Most product advice comes from people who have always had enough. Enough engineers, enough runway, enough time to A/B test their way to conviction. Almost everything written about building products assumes the bottleneck is insight. Talk to enough users, run enough experiments, write good enough specs, and a good product falls out the end.
That holds when the infrastructure already exists, the market is established, and a miss costs you a quarter instead of the company. It also breeds a particular blindness. You start substituting process for judgment, reaching for a framework when the answer should come from the ground up.
I built Kabba Transport in Addis Ababa with none of those safety nets. No VC runway to buy 18 months of figuring it out. No playbook for mass transit technology in that market. No room to ship rough and iterate, because in a city of five million commuters with no reliable transit, a platform that fails on day one never gets day two. The constraints were total. They clarified everything.
"Wealth is the slave of a wise man, the master of a fool." Seneca said that about money. It runs just as true for resources in product.
Optionality Is a Drug
Nassim Taleb made the case for optionality as a virtue, the value of keeping future choices open. He is right about finance and about careers. In product development, unlimited optionality is quietly catastrophic.
When you can always run one more test, ship one more iteration, bolt on one more feature to see what sticks, you never build the harder muscle of knowing in advance what is worth building. You outsource judgment to data. Data gathered at scale in an established market mostly confirms what you already suspected. It rarely shows you what you did not know to look for.

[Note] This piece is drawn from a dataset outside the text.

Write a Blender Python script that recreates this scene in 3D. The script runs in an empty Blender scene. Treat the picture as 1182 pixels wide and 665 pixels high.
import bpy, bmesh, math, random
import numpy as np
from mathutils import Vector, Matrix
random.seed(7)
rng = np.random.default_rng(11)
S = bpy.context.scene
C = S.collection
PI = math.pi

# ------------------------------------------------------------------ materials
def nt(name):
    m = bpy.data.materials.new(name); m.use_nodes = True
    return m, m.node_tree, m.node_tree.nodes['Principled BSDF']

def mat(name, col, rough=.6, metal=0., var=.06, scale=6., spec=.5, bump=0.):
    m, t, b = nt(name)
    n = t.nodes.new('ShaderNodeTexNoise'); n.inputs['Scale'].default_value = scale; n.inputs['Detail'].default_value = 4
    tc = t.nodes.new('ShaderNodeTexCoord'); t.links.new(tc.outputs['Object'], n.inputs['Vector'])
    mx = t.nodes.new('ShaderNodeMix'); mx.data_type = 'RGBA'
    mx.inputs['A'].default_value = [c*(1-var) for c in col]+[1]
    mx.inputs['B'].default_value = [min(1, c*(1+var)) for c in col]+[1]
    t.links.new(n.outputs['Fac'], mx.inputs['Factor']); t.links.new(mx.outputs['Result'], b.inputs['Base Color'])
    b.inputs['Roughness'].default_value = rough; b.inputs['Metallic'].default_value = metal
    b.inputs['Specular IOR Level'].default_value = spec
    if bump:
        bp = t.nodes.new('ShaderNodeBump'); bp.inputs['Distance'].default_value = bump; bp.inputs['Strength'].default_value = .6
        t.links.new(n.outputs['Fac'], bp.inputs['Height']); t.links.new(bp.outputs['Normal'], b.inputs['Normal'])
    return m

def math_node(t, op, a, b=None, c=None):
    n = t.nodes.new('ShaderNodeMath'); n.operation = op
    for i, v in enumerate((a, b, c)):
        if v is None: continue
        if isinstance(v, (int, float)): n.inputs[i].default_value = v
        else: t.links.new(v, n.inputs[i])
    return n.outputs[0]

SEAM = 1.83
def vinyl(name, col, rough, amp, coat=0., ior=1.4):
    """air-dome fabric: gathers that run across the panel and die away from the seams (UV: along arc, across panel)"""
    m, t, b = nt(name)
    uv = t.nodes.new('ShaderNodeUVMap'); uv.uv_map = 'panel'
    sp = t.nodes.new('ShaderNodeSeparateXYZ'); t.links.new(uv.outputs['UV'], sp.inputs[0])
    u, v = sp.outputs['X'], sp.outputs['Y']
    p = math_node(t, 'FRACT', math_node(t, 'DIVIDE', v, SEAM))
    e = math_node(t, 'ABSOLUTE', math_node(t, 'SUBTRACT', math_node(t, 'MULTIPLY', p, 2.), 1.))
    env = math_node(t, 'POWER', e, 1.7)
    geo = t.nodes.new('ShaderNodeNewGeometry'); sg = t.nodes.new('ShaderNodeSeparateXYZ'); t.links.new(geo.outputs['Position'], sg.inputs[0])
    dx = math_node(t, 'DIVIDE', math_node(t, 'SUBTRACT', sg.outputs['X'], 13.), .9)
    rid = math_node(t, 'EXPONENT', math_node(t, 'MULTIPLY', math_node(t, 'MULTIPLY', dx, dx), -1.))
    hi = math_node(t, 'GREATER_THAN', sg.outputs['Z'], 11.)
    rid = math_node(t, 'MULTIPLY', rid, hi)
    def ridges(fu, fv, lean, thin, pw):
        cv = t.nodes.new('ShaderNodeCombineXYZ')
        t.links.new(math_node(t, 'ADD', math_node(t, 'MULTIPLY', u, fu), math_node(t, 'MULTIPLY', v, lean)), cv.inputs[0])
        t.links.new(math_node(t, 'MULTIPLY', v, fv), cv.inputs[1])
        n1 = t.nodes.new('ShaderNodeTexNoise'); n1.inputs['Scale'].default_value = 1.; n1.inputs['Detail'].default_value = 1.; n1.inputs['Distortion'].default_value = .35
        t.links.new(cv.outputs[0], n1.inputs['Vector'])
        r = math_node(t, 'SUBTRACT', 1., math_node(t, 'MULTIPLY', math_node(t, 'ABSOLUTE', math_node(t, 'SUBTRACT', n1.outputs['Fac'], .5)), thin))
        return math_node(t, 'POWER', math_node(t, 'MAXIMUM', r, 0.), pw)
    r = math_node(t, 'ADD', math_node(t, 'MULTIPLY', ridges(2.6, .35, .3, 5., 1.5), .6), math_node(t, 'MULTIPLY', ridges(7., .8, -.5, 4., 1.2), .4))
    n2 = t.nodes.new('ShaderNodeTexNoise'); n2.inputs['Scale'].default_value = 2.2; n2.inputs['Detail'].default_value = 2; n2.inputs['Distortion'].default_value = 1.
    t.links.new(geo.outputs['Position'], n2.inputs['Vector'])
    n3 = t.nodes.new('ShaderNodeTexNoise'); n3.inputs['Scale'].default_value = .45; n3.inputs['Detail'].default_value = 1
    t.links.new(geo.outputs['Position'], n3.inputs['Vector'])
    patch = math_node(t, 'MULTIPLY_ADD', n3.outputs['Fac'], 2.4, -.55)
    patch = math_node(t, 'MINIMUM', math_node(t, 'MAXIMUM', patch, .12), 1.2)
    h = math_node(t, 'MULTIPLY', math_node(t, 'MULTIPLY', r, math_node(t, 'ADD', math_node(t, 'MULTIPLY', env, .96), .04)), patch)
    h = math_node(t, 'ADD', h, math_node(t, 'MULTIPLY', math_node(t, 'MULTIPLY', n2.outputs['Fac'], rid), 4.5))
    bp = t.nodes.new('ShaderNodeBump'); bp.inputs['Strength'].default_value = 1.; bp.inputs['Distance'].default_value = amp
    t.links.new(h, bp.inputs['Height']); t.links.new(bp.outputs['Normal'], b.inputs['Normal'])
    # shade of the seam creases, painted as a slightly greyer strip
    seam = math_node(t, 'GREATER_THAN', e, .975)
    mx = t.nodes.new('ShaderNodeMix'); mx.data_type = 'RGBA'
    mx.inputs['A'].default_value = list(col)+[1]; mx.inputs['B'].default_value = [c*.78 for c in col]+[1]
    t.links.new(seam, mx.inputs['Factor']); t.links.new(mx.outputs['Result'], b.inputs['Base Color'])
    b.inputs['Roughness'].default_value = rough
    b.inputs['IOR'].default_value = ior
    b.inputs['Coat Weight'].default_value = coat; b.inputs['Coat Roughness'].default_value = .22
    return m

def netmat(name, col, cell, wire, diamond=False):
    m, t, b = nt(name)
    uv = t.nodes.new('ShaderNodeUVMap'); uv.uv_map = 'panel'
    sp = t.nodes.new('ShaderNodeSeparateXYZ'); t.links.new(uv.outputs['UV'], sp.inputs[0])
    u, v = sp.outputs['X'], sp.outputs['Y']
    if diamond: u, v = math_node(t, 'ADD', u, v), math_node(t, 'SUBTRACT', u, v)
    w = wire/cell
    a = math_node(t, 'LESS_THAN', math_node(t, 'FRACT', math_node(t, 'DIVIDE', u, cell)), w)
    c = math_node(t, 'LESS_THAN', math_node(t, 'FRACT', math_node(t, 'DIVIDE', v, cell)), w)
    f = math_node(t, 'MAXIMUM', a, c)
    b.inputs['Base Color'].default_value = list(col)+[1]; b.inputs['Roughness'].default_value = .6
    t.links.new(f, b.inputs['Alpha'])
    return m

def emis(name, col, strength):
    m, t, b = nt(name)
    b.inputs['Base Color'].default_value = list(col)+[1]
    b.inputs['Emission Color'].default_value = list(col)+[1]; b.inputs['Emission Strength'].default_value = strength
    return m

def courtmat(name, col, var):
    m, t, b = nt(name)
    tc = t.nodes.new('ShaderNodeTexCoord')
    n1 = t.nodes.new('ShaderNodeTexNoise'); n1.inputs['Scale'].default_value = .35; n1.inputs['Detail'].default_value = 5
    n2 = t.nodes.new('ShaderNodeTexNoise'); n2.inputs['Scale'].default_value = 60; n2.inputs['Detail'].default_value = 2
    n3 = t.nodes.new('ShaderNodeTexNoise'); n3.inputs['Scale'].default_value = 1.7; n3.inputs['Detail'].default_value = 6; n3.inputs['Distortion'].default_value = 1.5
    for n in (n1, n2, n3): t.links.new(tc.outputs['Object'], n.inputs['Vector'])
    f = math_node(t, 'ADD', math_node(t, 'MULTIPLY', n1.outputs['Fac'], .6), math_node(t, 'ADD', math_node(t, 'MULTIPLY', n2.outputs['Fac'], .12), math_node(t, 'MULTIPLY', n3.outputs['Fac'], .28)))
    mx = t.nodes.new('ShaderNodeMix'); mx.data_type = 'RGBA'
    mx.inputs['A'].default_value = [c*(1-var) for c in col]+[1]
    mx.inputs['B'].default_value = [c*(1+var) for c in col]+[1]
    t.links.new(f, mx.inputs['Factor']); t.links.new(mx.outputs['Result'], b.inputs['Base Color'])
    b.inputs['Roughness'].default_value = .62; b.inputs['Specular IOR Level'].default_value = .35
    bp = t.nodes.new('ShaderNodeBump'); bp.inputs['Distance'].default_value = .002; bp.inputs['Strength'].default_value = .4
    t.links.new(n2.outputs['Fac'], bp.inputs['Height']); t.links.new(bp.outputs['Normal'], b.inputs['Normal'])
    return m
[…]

Constraints force a sharper question. The well-funded team asks what to test next. The constrained team asks what has to be true for this to work at all, what the system actually requires before a line of code gets written. That is a harder question. Answering it means understanding the problem at a depth most teams swimming in resources never reach. It takes skin in the game.
Skin in the Game
Skin in the game, Taleb's idea that the people making decisions should carry the consequences, usually gets discussed in finance. It applies straight to product work. Most product organizations are built to avoid it.
A PM at a big company who ships a dud gets a learning opportunity. A founder in a constrained market who ships the wrong thing gets an ending. That gap in consequence changes the quality of the thinking. The founder is not smarter. The founder screens ideas harder before they ever turn into work.
When I had to decide whether to require upfront payment from commuters, a move that cut against every freemium instinct, I could not afford to be wrong. That changed how I reasoned. I stopped asking what most users would prefer. I asked what the system needed from users in order to function at all. Those are different questions. The second one led to the right answer.
Via Negativa
There is an old principle called via negativa. You define a thing more reliably by what it is not. Taleb pointed it at decisions: to improve a situation, remove rather than add. Most hard problems get solved by subtraction.
Building under constraint is via negativa applied by force. When you cannot build everything, you learn fast what actually matters. The features that survive the squeeze are the ones with real utility. The rest turns out to be noise you had been calling signal.
At Kabba we could not build the full platform, so we built the operations dashboard before the consumer app. Financial reconciliation was the single highest-friction point in the whole system, invisible from outside and fatal from within. In a flush environment that call gets buried under a roadmap of shinier consumer features that are easier to demo and easier to sell to stakeholders. The constraint dragged it into the light.
The Paradox of More
Naval Ravikant has a clean frame for leverage. The biggest returns in life come from compound interest, in relationships, knowledge, and skill. Early choices about where to focus compound over time. So the true cost of unfocused early work is every stretch of compounding it never let you start.
More resources often compound less, because they permit and quietly reward unfocused work. Teams ship more features. More features mean more surface to maintain. Maintenance eats the bandwidth that should fund the next real improvement. The product widens faster than it deepens. Users get more to learn and less reason to stay.
Constrained teams cannot afford that, so they compound better. Every decision to build one thing is a decision not to build ten others. Hold that discipline long enough and you get a product that stays easy to understand and easy to love.
What This Actually Changes
I am not telling you to starve your team. Resources matter. Strong engineers, real time for discovery, bandwidth to instrument and measure, none of that is a luxury. The lesson is not to embrace deprivation.
The lesson is that constraints are information. When they do not show up on their own, manufacture them. Set the deadline before you know how long the work will take. Cap the scope before you know everything you want in it. Force the prioritization fight before you feel ready for it. The discomfort of a manufactured constraint is the discomfort of building judgment, and judgment is the one thing that does not rot when the resources finally arrive.
The product managers I have watched compound over the years are not the ones with the best tooling or the biggest teams. They are the ones who built real conviction about what matters, usually during a stretch when they had to decide without the safety net of testing everything first.
Constraints are a teacher that abundance never quite replaces. The lucky ones learn that early.